Thursday, 28 January 2010

Livingston I presume....? (January 19 - 20 2010)


Gill had woken up today and announced that enough was enough - for too long she had lived with smelly pillows, damp rooms, mildewed bathrooms and no hot water. She insisted on the best available in Rio Dulce like it or not!! So we get there, and long story short, we end up in the cheapest place we have stayed in all trip – less than £5 a night including private bathroom – but even though there are hot and cold taps in the bathroom, the important one never did work…..



All the guide books say that Rip Dulce town was a bit of a dump – but maybe we’ve been on the road too long as we like it here! Yes it’s scruffy, but people are kind and it has a good vibe. It’s original name is Fronteras and it does have a bit of a “frontier“ feel as you walk down the one main street. We have felt this a lot in eastern Guatemala, in stark contrast to the Mayan highlands where there is an edge. So we check into our little gem of a hotel the Paraiso Tropical, just up the hill from the river and under the 3.5km bridge. The local Mr Fixit, Captain Caesar, stopped us as we were walking there and offered us a private boat jungle tour of the local river area and off we went. We were expecting the area to be the back of beyond, and yes it is fairly remote, but we have been amazed at the amount of money sitting on slipways in the form of huge gin palaces worth millions. Little hotels and private houses are tucked away up little inlets and apart from the jungle foliage, you could be in Cornwall. We were then taken to a place on the lake for swimming which we were informed was “very clean” – Ant’s view was yes it must be, they are all doing their laundry in it! And yes, there were all the locals, bathing and doing the laundry – suds everywhere! The afternoon was rounded off with us all being taken to a restaurant on the river – only accessible by boat, where we indulged in a sundowner of huge glasses of not very good wine – quantity over quality ruled the day! But it got our creative juices going and the four of us conceived of and developed a new tv series – “Backpacker Wars” (Channel Four take note…..) where teams of backpacker children are pitted against teams of backpacker pensioners……

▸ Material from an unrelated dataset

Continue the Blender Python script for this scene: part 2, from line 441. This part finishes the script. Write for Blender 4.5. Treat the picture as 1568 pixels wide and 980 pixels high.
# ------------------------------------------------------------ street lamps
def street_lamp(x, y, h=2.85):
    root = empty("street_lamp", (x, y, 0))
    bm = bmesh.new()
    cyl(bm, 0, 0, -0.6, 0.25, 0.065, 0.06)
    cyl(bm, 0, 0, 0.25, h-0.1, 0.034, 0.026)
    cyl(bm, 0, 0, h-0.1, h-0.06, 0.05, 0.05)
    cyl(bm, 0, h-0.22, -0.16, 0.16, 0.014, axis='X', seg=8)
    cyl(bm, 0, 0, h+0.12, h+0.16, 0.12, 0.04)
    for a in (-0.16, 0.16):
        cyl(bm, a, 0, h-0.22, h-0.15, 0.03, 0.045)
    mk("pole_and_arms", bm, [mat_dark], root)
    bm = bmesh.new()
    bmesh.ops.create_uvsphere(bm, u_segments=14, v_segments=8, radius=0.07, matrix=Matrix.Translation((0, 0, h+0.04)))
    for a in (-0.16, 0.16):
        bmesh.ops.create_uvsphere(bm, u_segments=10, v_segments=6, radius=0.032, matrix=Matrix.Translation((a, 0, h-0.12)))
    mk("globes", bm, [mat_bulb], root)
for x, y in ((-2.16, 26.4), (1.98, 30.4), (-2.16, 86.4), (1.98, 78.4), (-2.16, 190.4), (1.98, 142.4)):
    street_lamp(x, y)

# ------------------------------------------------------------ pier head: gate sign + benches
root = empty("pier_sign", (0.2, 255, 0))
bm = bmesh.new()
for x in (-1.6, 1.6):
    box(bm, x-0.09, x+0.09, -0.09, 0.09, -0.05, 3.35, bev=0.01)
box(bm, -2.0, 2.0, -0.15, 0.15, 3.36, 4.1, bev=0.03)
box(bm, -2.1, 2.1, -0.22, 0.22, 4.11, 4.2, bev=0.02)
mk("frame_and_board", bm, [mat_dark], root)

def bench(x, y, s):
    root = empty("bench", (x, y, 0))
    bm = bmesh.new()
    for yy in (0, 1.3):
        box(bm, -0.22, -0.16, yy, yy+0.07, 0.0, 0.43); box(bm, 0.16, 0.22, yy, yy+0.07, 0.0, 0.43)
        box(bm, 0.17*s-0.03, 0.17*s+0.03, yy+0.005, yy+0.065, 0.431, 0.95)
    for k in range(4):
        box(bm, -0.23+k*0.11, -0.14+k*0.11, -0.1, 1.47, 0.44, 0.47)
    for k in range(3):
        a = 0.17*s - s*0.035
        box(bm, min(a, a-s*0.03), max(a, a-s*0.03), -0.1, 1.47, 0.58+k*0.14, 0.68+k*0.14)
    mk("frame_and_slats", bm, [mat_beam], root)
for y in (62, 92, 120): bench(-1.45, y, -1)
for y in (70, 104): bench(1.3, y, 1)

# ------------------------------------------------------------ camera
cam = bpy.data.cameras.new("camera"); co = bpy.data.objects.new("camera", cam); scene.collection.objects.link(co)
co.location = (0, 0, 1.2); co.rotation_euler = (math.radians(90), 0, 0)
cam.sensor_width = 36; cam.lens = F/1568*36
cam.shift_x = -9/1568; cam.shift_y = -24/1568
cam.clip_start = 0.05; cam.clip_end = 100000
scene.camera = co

There is huge romance about going somewhere by river boat and which is only accessible by water, The stretch of water between Rio Dulce town and the sea is Rio Dulce proper (linking the Caribbean to Lago Izaba)l. The little water taxi speed boats make the journey to the river mouth in an hour, ours did some wending and took two, which gave us all the more time to admire the jaw dropping jungle clad banks and cliffs, cormorants drying their wings, whole egrets, acres of water lilies, kids in small dugouts coming alongside selling shells. As salt water got closer huge flocks of pelicans swooned around us and then we could say those immortal words – ‘Livingston I presume?’

Livingston was a charming, colourful little Caribbean town, and not the tatty little place as described by LP, so yet again we were pleasantly surprised. We walked up the hill to the top of town and enjoyed a really happy couple of hours chewing the cud with Christine and Rick with some rums, beers and Ant had a local garifuna seafood and coconut soup ( yummy). It was all too soon as it was time to say farewell. I am sure that we will all meet up again, as they are great travelling companions and we had tonnes of fun. So Christine and Rick if you are reading this – salud y muchos gracias, hasta luega!!


The return trip was much quicker and we spent our final night at Rio Dulce getting the laptop fixed for less than £4, eating smoked pork chops at Bruno’s ( like bacon – why hadn’t we had these before?) and reminiscing about our trip.